In June, Griffin was named president of the 700-plus member Chamber of Commerce in Bradley County, succeeding Gary Farlow who retired after a decade as the Chamber's CEO.

Griffin may have worked with financial numbers and technology in banking, but the 57-year-old banker says his talent and passion are in relationship building and the local community "and that is what has made this job such a perfect transition for me.

"It's all about the connections you make and there's really not a lot of difference between going out and getting a new bank customer and getting a new Chamber member," he says. "I had a portfolio of clients at the bank. Now, every business here is my customer."

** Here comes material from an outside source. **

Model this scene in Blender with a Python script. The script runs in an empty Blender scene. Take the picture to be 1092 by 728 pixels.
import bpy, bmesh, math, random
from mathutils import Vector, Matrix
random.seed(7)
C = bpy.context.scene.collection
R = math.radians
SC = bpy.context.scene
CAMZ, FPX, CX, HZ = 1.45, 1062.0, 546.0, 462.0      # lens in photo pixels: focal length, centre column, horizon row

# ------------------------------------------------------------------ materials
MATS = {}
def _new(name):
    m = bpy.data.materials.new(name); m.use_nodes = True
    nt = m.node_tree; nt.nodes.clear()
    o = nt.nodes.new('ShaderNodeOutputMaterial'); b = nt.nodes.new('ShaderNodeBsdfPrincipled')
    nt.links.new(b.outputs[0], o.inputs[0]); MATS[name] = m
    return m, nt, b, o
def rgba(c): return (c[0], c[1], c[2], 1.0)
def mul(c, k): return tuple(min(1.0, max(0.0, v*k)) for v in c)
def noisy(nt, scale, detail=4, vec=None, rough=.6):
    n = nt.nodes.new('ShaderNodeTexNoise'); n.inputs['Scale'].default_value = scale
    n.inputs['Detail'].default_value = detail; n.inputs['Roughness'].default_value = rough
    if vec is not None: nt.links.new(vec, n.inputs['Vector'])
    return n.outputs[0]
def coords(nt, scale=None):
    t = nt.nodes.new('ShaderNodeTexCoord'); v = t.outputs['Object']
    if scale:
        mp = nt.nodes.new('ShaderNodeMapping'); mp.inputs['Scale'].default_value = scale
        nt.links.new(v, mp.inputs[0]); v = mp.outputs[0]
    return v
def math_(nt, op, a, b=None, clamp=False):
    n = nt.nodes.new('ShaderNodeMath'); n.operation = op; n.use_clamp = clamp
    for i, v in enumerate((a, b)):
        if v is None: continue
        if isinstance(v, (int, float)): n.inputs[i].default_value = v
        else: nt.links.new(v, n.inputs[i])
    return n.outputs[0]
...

Griffin, who graduated from the University of Tennessee in Chattanooga in 1984 with a degree in business education, says he became a banker by accident. While working 70-hour-plus workweeks at a Fort Oglethorpe restaurant when he was first married, a banker friend of his father invited Griffin to go to work at the former Northwest Georgia Bank doing collections. After a year and a half, he moved to First Tennessee Bank in 1987 and rose through the management ranks to eventually become community president of First Tennessee Bank in Cleveland, where he has lived and worked since 2012.

Griffin was due to become the volunteer chair next year of the Cleveland Chamber and he said he envisioned doing more Chamber work after he retired. But when the CEO job became available and others urged him to apply, he decided to pursue the top paid job at the Chamber to help implement many of the goals that Momentum 22 had set for the next five years.

The Cleveland Chamber will continue to work to promote and recruit businesses, workers and tourists to Bradley County and work with other groups to improve the local infrastructure, workforce training and downtown development, Griffin said. The Chamber is helping develop the Partnership in Industry & Education (PIE) Innovation Center and is coordinating with the city and county to redevelop the former Whirlpool site downtown. The Chamber's economic development staff also has begun recruiting prospects for the new 330-acre Spring Branch industrial park at Exit 20 on Interstate 75.

"It's a unique and exciting time," Griffin says.